Sarah Palin and Liz Lemon in their normal state of curiosity.
Sarah Palin should return to her normal self in a few weeks. Until then, I will not stop finding it super cool to watch chicken nature live in my backyard. 

25 April 2012

Planting my own seed in the guerrilla gardening movement

Guerrilla gardening attempt.

A couple of weeks ago, Richard planted a tree. This isn't a new occurrence for Richard. He has planted many trees in our yard before that are all growing nicely.

This tree is a renegade. An illegal. A product of guerrilla gardening.

Across the street from our house, there is a patch of dirt where a sidewalk tile never was. The patch gets trampled everyday as students from the nearby college trudge to and from class. The row houses behind the patch are rented properties that looked very rented. Meaning, the people that live in the structure do less than inhabit it, they abuse it.
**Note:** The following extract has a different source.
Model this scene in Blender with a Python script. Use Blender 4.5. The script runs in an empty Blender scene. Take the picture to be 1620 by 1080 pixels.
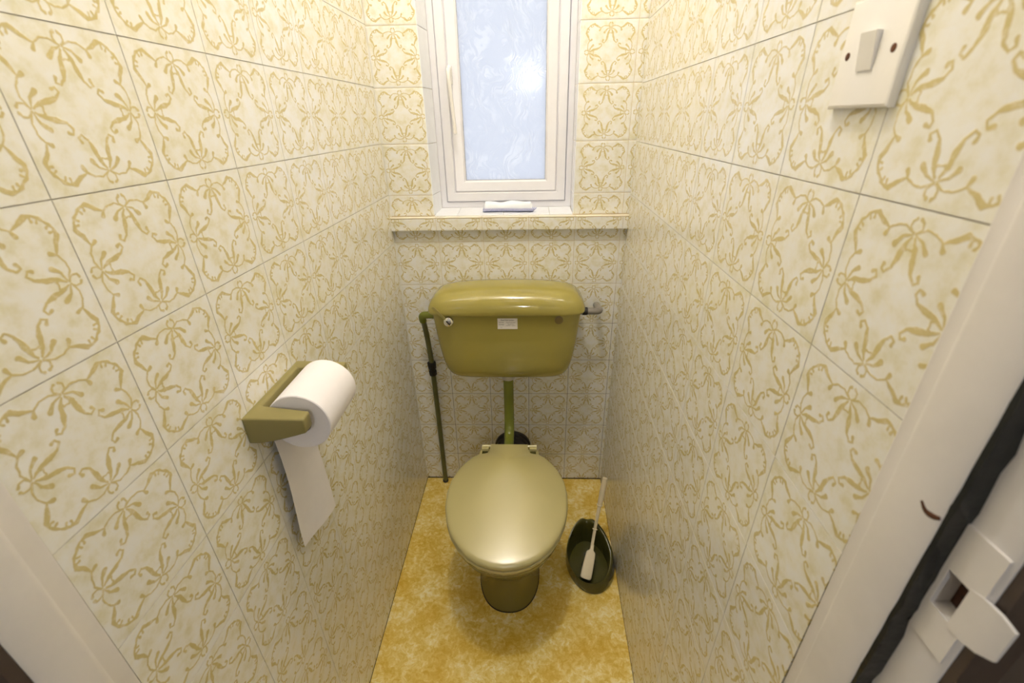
import bpy, bmesh, math, random
from mathutils import Vector, Matrix, noise
random.seed(7)
S = bpy.context.scene
C = S.collection
T = 0.1524                      # tile pitch

# ------------------------------------------------------------------ camera
cam = bpy.data.objects.new('camera', bpy.data.cameras.new('camera'))
C.objects.link(cam)
S.camera = cam
def cam_matrix(pt, yw, rl, loc):
    M = Matrix.Rotation(yw, 3, 'Z') @ Matrix.Rotation(pt, 3, 'X') @ Matrix.Rotation(rl, 3, 'Y')
    r, f, u = M.col[0], M.col[1], M.col[2]
    R = Matrix((r, u, -f)).transposed().to_4x4()
    return Matrix.Translation(loc) @ R
cam.matrix_world = cam_matrix(-0.46054, 0.04027, 0.02018, Vector((0.02064, -1.50284, 1.41851)))
cam.data.sensor_width = 36
cam.data.lens = 708.4 / 1620 * 36
cam.data.clip_start = 0.02
cam.data.dof.use_dof = True
cam.data.dof.focus_distance = 1.15
cam.data.dof.aperture_fstop = 5.6

# ------------------------------------------------------------------ world, light, exposure
S.view_settings.view_transform = 'Standard'
S.view_settings.look = 'None'
S.view_settings.exposure = 0.13
S.view_settings.gamma = 1
S.view_settings.use_curve_mapping = False
w = bpy.data.worlds.new('sky')
S.world = w
w.use_nodes = True
nt = w.node_tree
bg = nt.nodes['Background']
tc = nt.nodes.new('ShaderNodeTexCoord')
sp = nt.nodes.new('ShaderNodeSeparateXYZ')
mr = nt.nodes.new('ShaderNodeMapRange')
mr.inputs['From Min'].default_value = -0.6
mr.inputs['From Max'].default_value = 0.7
cr = nt.nodes.new('ShaderNodeValToRGB')
cr.color_ramp.elements[0].color = (.62, .65, .70, 1)
cr.color_ramp.elements[1].color = (.95, .965, 1.0, 1)
nt.links.new(tc.outputs['Generated'], sp.inputs[0])
nt.links.new(sp.outputs['Z'], mr.inputs['Value'])
nt.links.new(mr.outputs[0], cr.inputs[0])
nt.links.new(cr.outputs[0], bg.inputs['Color'])
bg.inputs['Strength'].default_value = 1.75

def lamp(name, loc, power, col, rad):
    l = bpy.data.lights.new(name, 'POINT')
    l.energy = power
    l.color = col
    l.shadow_soft_size = rad
    o = bpy.data.objects.new(name, l)
    o.location = loc
    C.objects.link(o)
    return o
lamp('ceiling_bulb_light', (-.05, -.79, 2.58), 27.0, (1.0, .955, .89), .045)
lamp('hallway_light', (.037, -2.45, 1.722), 10.5, (.90, .94, 1.0), .04)

# ------------------------------------------------------------------ node helpers
class NT:
    def __init__(s, mat):
        s.t = mat.node_tree
    def n(s, typ, **kw):
        x = s.t.nodes.new(typ)
        for k, v in kw.items():
            setattr(x, k, v)
        return x
    def put(s, sock, v):
        if hasattr(v, 'is_output'):
            s.t.links.new(v, sock)
        elif v is not None:
            sock.default_value = v
    def m(s, op, a, b=None, c=None, clamp=False):
        x = s.n('ShaderNodeMath', operation=op, use_clamp=clamp)
        for i, v in enumerate((a, b, c)):
            s.put(x.inputs[i], v)
        return x.outputs[0]
    def v(s, op, a, b=None, c=None, out=0):
        x = s.n('ShaderNodeVectorMath', operation=op)
        for i, v in enumerate((a, b, c)):
            s.put(x.inputs[i], v)
        return x.outputs[out]
    def noise(s, vec, scale, detail=2, rough=.5, out=0):
        x = s.n('ShaderNodeTexNoise')
        s.put(x.inputs['Vector'], vec)
        x.inputs['Scale'].default_value = scale
        x.inputs['Detail'].default_value = detail
        x.inputs['Roughness'].default_value = rough
        return x.outputs[out]
    def ramp(s, f, stops):
        x = s.n('ShaderNodeValToRGB')
        e = x.color_ramp.elements
        while len(e) < len(stops):
            e.new(.5)
        for el, (p, c) in zip(e, stops):
            el.position = p
            el.color = (*c, 1)
        s.put(x.inputs[0], f)
        return x.outputs[0]
    def mix(s, f, a, b):
        x = s.n('ShaderNodeMix', data_type='RGBA')
        s.put(x.inputs[0], f)
        s.put(x.inputs[6], (*a, 1) if isinstance(a, tuple) else a)
        s.put(x.inputs[7], (*b, 1) if isinstance(b, tuple) else b)
        return x.outputs[2]
    def smooth(s, x0, x1, v):
        x = s.n('ShaderNodeMapRange', interpolation_type='SMOOTHSTEP')
        s.put(x.inputs['Value'], v)
        x.inputs['From Min'].default_value = x0
        x.inputs['From Max'].default_value = x1
        return x.outputs[0]
    def bump(s, h, strength=.3, dist=.001):
        x = s.n('ShaderNodeBump')
        x.inputs['Strength'].default_value = strength
        x.inputs['Distance'].default_value = dist
        s.put(x.inputs['Height'], h)
        return x.outputs[0]

def lin(r, g, b):
    f = lambda c: (c / 255 / 12.92) if c <= 10 else ((c / 255 + .055) / 1.055) ** 2.4
    return (f(r), f(g), f(b))

def mat(name, col, rough=.4, metal=0.0, spec=.5, coat=0.0, var=0.0, vscale=30, bump=0.0, bscale=200, col2=None):
    m = bpy.data.materials.new(name)
    m.use_nodes = True
    b = m.node_tree.nodes['Principled BSDF']
    b.inputs['Base Color'].default_value = (*col, 1)
    b.inputs['Roughness'].default_value = rough
    b.inputs['Metallic'].default_value = metal
    b.inputs['Specular IOR Level'].default_value = spec
    b.inputs['Coat Weight'].default_value = coat
    N = NT(m)
    obj = N.n('ShaderNodeTexCoord').outputs['Object']
    c2 = col2 or tuple(max(0, c * (1 - var)) for c in col)
    nz = N.noise(obj, vscale, 4, .6)
    f = N.smooth(.35, .65, nz)
    N.put(b.inputs['Base Color'], N.mix(f, c2, col))
    if bump:
        N.put(b.inputs['Normal'], N.bump(N.noise(obj, bscale, 3), bump, .001))
    return m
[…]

I used to be like that, so I understand the mentality: if you don't own the property or structure, there's very little incentive to care for it, maintain it or improve it. For me, that meant beer stains on the carpet, scuff marks from black-soled shoes and water damage in the bathroom that I merely shrugged my shoulders at. Not my problem, I thought. I'll be out of here in a few months.
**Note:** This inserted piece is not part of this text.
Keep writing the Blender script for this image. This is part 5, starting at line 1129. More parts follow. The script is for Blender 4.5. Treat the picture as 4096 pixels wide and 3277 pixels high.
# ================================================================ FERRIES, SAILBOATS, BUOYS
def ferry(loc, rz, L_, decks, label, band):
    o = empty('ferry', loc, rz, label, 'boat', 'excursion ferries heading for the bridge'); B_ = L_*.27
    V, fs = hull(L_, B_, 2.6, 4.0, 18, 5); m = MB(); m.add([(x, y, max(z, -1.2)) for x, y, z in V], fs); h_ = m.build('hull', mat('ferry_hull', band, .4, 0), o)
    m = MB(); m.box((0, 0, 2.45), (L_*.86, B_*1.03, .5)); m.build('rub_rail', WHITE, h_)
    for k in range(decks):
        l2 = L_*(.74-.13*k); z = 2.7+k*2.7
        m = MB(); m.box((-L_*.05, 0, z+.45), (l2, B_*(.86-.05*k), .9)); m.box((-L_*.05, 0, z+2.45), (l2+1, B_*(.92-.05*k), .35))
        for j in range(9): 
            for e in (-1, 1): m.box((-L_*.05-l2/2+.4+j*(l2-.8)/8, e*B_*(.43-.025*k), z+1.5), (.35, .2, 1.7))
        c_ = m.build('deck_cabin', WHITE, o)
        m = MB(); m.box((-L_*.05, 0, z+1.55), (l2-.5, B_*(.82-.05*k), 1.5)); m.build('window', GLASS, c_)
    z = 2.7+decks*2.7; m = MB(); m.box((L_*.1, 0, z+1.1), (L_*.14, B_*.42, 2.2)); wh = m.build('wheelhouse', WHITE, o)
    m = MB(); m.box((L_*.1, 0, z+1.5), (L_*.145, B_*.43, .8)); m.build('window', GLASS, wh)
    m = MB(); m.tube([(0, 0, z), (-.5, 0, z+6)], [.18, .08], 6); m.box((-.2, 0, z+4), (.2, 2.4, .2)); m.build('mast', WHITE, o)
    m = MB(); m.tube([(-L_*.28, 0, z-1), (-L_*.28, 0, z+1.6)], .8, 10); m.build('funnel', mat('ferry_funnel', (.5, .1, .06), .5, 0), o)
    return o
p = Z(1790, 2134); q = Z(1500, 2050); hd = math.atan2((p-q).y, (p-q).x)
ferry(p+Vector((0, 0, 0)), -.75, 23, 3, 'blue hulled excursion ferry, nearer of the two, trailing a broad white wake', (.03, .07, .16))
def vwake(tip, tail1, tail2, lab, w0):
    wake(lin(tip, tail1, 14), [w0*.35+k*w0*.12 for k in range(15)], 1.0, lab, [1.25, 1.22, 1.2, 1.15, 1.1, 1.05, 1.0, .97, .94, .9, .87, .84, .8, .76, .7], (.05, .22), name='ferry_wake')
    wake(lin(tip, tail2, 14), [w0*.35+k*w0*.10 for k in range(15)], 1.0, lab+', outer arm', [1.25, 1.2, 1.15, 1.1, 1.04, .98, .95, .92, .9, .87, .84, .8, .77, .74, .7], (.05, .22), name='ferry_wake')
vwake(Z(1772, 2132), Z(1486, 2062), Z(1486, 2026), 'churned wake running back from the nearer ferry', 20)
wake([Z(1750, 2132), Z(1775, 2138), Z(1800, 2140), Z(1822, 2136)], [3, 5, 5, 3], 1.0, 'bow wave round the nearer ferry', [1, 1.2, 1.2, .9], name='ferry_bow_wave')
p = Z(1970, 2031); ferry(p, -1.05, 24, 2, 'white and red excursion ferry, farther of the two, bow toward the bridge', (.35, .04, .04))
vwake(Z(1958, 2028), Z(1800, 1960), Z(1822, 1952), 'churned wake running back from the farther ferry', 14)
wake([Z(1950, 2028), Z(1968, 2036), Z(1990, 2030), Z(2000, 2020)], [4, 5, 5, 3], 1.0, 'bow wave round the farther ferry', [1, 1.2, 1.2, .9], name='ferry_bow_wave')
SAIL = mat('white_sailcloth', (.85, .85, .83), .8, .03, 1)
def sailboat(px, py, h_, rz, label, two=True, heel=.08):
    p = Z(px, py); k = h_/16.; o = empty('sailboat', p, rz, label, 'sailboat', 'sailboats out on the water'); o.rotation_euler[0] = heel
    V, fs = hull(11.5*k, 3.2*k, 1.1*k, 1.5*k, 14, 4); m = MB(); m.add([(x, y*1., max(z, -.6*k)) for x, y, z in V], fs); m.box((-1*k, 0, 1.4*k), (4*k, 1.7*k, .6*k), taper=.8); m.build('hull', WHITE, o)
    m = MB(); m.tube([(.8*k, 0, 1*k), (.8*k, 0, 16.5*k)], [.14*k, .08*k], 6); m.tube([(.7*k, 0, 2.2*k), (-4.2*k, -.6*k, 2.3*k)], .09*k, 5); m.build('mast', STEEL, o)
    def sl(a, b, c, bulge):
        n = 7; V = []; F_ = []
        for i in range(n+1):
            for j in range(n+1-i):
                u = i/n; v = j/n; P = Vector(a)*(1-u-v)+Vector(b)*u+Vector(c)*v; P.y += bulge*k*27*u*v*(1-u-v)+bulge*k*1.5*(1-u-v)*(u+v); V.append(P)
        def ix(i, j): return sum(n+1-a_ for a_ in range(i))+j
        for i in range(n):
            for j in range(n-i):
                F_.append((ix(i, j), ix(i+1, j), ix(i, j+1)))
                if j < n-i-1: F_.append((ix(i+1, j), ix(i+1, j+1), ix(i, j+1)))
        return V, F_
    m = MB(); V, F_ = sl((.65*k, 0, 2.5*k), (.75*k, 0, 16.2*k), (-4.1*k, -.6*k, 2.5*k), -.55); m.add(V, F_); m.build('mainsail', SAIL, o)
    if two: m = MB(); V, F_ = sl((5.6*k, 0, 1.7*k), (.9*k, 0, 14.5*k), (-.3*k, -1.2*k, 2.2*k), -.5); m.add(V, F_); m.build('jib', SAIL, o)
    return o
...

Things have changed, though. I now own the property I live on. I have invested lots of time and money to make it look and function the way that I want. And most of my actions have been contained to within said property lines, like painting shutters, landscaping the backyard and adding raised beds to the bare, concrete slabs out front.

Until now.

Baxter checking out the tree.
This tree is not motivated by a need to provoke social change. I am pretty well convinced that young twenty-somethings are content to have trash strewn about the streets and alleys, while living in dwellings that just meet code. So I feel no need to motivate them to care for this patch of dirt that I see every time I look out my front window and that my dog waters every morning on our stroll.

Some guerrilla gardeners, like Erik Knutzen, coauthor with his wife, Kelly Coyne, of "The Urban Homestead," see the act as "a reaction to the wasteful use of land, such as vacant lots and sidewalk parkways."

I just want to mend an eyesore.

See it in there?
After a quick perusal of the Internet, I am pretty sure the dirt patch belongs to the City. Technically, if they find the tree, they have every right to tear it out by the roots. But from the look of the neighborhood, and the look of the city budget, I doubt anyone will mind, even if they notice.

Just a couple of weeks into this guerrilla gardening foray, I predict the biggest threats will be feet -- particularly the stiletto heels of drunken collegians -- or lack of rain.